Não que o filme seja muito mais agitado. Ele tem várias cenas com personagens simplesmente pensando nos acontecimentos ou observando o ambiente ao seu redor, o que pode afastar os espectadores mais interessados em filmes comerciais. Mas eu confesso que fiquei totalmente envolvido. A fotografia, a trilha sonora, as atuações e os acontecimentos em si são usados de forma tão eficaz para criar um clima de delírio envolvente que pouco importa a busca por uma explicação lógica para os acontecimentos. Na verdade, o que mais me agradou foi assistir ao filme de forma poética, entendendo as motivações de cada um dos personagens em um nível mais psicológico.

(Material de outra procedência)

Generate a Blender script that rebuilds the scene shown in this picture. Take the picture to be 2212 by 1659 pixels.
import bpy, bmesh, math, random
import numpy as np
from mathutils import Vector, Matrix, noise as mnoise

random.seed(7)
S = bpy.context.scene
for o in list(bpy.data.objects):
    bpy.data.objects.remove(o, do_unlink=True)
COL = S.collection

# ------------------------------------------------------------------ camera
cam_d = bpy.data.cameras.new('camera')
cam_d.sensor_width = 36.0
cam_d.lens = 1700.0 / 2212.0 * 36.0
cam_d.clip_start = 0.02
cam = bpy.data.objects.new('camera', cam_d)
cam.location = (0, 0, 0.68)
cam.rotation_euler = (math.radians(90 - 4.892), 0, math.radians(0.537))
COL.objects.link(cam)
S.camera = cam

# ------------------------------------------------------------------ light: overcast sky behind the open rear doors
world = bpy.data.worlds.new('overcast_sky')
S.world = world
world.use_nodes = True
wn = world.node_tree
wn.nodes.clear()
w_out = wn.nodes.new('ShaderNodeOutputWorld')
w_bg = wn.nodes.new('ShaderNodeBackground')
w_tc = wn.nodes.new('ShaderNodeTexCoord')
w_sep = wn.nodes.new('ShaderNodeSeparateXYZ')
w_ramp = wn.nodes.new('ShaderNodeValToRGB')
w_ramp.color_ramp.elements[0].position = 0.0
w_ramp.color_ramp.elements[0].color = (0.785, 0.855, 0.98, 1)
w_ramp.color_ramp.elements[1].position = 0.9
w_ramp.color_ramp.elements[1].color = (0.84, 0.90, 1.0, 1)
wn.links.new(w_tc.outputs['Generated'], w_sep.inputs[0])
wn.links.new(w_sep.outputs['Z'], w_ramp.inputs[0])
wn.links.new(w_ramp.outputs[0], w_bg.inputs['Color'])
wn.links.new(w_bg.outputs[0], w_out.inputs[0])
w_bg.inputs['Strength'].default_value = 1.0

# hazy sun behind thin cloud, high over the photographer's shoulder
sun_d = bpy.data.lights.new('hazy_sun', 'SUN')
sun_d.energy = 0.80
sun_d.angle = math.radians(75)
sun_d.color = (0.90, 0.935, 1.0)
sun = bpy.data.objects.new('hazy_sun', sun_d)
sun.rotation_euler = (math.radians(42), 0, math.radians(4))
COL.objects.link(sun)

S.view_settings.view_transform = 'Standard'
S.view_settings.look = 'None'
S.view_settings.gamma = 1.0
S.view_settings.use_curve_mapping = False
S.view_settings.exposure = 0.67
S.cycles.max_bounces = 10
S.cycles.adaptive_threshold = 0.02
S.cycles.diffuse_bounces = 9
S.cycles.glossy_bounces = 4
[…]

Por isso, não saber se elas foram raptadas, se sofreram um acidente, se fugiram ou qualquer outro motivo pouco importa.

No momento de seu lançamento, o filme gerou alguma controvérsia por apresentar uma história sem solução fácil. De fato, não sabemos exatamente o que levou ao desaparecimento daquelas pessoas, uma vez que os acontecimentos são mostrados com um clima surrealista mais próximo do sonho do que da realidade. Apesar disso, a obra foi um sucesso de crítica e público, levando o cinema nacional para o exterior. Na minha opinião, essa falta de clareza é o maior trunfo da obra, que deixa que o espectador tire as suas próprias conclusões, se é que elas são mesmo necessárias.